A federal judge who routinely sides with conservative activists has upheld West Texas A&M University’s ban on campus drag performances, ignoring long-standing precedent and rejecting First Amendment arguments for why the prohibition should be overturned.
West Texas A&M University imposed the ban in 2023, when University President Walter Wendler barred Spectrum WT, the college’s LGBTQ student organization, from hosting a campus drag show to raise money for The Trevor Project, the nation’s leading LGBTQ suicide prevention organization.
Wendler blocked the show on the grounds that drag is “misogynistic” and mocks women, comparing the art form to blackface. He also maintained there is no such thing as a “harmless drag show,” arguing that performers adopt exaggerated gender expressions through makeup, clothing, and prosthetics that stereotype and insult women.
“Supporting The Trevor Project is a good idea,” he wrote in a campus-wide email. “My recommendation is to skip the show and send the dough.”
With the help of the Foundation for Individual Rights and Expression (FIRE), Spectrum WT filed a federal lawsuit. The group argued the ban violated their First Amendment rights and sought an injunction to allow the performance to proceed.
In September 2023, U.S. District Judge Matthew Kacsmaryk of the Northern District of Texas rejected the preliminary injunction, allowing the ban to take effect. That decision was later reversed by a divided three-judge panel of the 5th U.S. Circuit Court of Appeals, which determined the ban infringed on students’ free speech rights and temporarily blocked it.

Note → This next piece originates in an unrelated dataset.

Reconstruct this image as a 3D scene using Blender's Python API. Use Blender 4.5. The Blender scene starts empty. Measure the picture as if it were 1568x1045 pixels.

The panel’s decision was vacated in October when the full Fifth Circuit — which is ideologically conservative — granted a request for an en banc rehearing. This cleared the way for Kacsmaryk to proceed with a bench trial on the merits of the case, including the request for a permanent injunction and nominal damages.
In a 46-page ruling, Kacsmaryk rejected Spectrum WT’s request for a permanent injunction, allowing the ban to stand. He compared drag to “blackface,” writing that both “mock vulnerable groups by caricaturing aspects of their identity.”
“The only difference,” he wrote, “is that one performance is ‘abhorred by cultural elites’ while the other is in vogue — at least for now.”
Kacsmaryk also argued that because drag has “no message,” it is not protected speech under the First Amendment. He added that even if Spectrum WT “intends to convey a message of bending gender norms, this Court cannot find that there is a great likelihood ‘that the message would be understood by those who viewed it.'”
Writing on her Erin in the Morning Substack, transgender journalist Erin Reed called Kacsmaryk’s ruling “particularly egregious” for likening drag to blackface.
“Blackface was created by white performers to dehumanize a marginalized group and reinforce racial subjugation,” Reed wrote. “Drag, by contrast, emerged from marginalized communities themselves as a form of self-expression, community building, and survival. It has existed across cultures and centuries, from Shakespearean theater to Harlem ballroom culture to contemporary performance.
“In its modern form, drag conveys meaning about gender identity and expression, deliberately subverting gendered expectations around clothing and performance — placing it squarely within the realm of activity protected by the First Amendment.”
Reed also noted this is not the first time Kacsmaryk — a former deputy general counsel at First Liberty Institute — has issued a controversial ruling targeting LGBTQ people. His recent record includes several decisions blocking Biden administration nondiscrimination protections for LGBTQ individuals in healthcare, education, and the workplace.
Kacsmaryk’s ruling on the drag ban conflicts with recent decisions elsewhere. In May, the 11th U.S. Circuit Court of Appeals found a Florida law seeking to ban drag in proximity to minors was “overbroad,” “impermissibly vague,” and likely unconstitutional. Similarly, a federal judge in 2023 blocked Montana from enforcing its drag ban, concluding the law restricted speech based on content or identity without proving drag rises to the level of obscenity.